Zoma Vincent, 2019, Transport et intégration régionale dans l’espace UEMOA : le transit routier de marchandises du Mali et du Niger via le Burkina Faso. Thèse de doctorat en géographie. Université Ouaga I Pr Joseph KI-ZERBO, 343 pages.
Vos commentaires
1. Le 21 août 2022 à 20:32, par ZOMA Félicité En réponse à : Importation de véhicules d’occasion : Dr Vincent Zoma analyse les enjeux économiques pour le Burkina
Bonsoir petit frère je suis très fière de toi. Que Dieu t’amène davantage en eau profonde avec sa faveur.
2. Le 22 août 2022 à 08:23, par Lumière En réponse à : Importation de véhicules d’occasion : Dr Vincent Zoma analyse les enjeux économiques pour le Burkina
Merci pour cet effort intellectuel.
le bemol est la confusion entre Ouagadougou et le Burkina Faso. en effet l’étude parle des acteurs de Ouagadougou mais les données statistiques sont nationales. Il aurait été plus judicieux de communiquer les données statistiques de Ouagadougou puis les données nationales.
Du courage
3. Le 22 août 2022 à 09:25, par NH En réponse à : Importation de véhicules d’occasion : Dr Vincent Zoma analyse les enjeux économiques pour le Burkina
La problématique abordée est très pertinente.
Je pense aussi que l’Etat gagnerait à mieux organiser le secteur, à fixer un âge limite pour les véhicules qui entre et à inverser la taxation (plus le véhicule est vieux plus la taxe est élevée).
4. Le 22 août 2022 à 10:20, par BATIONO En réponse à : Importation de véhicules d’occasion : Dr Vincent Zoma analyse les enjeux économiques pour le Burkina
Analyse pertinente Dr ZOMA, il faut que nos autorités prennent à bras le corp le problème des véhicules d’occasion en vue d’anticiper sur ses implications néfastes qui sont de plusieurs ordres.
5. Le 22 août 2022 à 10:25, par BATIONO En réponse à : Importation de véhicules d’occasion : Dr Vincent Zoma analyse les enjeux économiques pour le Burkina
L’analyse est pertinente Dr ZOMA. Il faudrait que nos autorités prennent au sérieux la question des véhicules d’occasion en vue d’anticiper par rapport à ses implications néfastes qui sont de plusieurs ordres.
6. Le 22 août 2022 à 11:05, par Nani En réponse à : Importation de véhicules d’occasion : Dr Vincent Zoma analyse les enjeux économiques pour le Burkina
Article très intéressant ! Toutes mes félicitations à l’auteur.

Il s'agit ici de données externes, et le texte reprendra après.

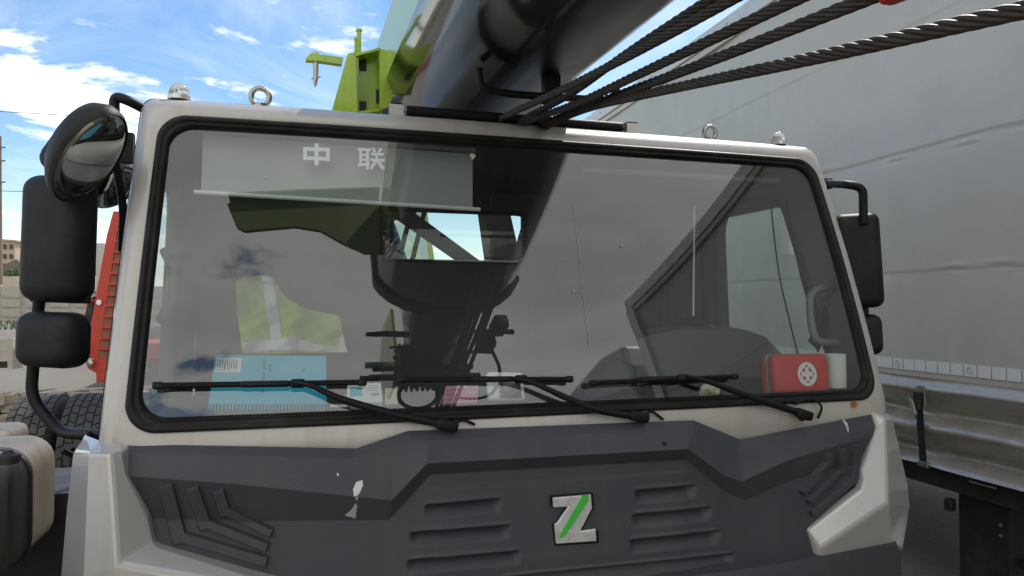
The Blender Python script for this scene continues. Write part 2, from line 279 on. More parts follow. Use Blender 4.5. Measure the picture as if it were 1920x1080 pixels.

Il est vrai que toute étude fait le choix de l’aspect qu’elle veut aborder mais la présente publication me donne l’occasion de parler de cette prolifération de lieux de vente des véhicules d’occasion. Oui, il est nécessaire que l’Etat regarde cela de près parce que le peu d’espace qui existait encore et servait de lieux de parking aux citoyens sont tous en train de disparaitre au profit de ces lieux de vente.
Pourquoi ne pas créer un grand parc, comme on en voit ailleurs, et que tous les vendeurs de véhicules d’occasion s’y installent ?
7. Le 22 août 2022 à 12:47, par Revalc En réponse à : Importation de véhicules d’occasion : Dr Vincent Zoma analyse les enjeux économiques pour le Burkina
Félicitations pour l’analyse. J’ai ouvert l’article avec précipitation à la vue du titre mais j’avoue que je n’ai pas vraiment vu l’analyse de l’enjeu économique pour le pays. L’analyse devrait être plus poussée à mon sens.
Aussi je ne suis pas d’accord avec ce passage "en raison de l’incapacité du pays à proposer des véhicules neufs" ; il y’a bien des véhiculas neufs proposés par plusieurs concessionnaires comme diacfa et cfao motors, seulement la population n’a pas les moyens de s’offrir ces véhicules hors mis une minorité ainsi que l’Etat et certaines entreprises privées.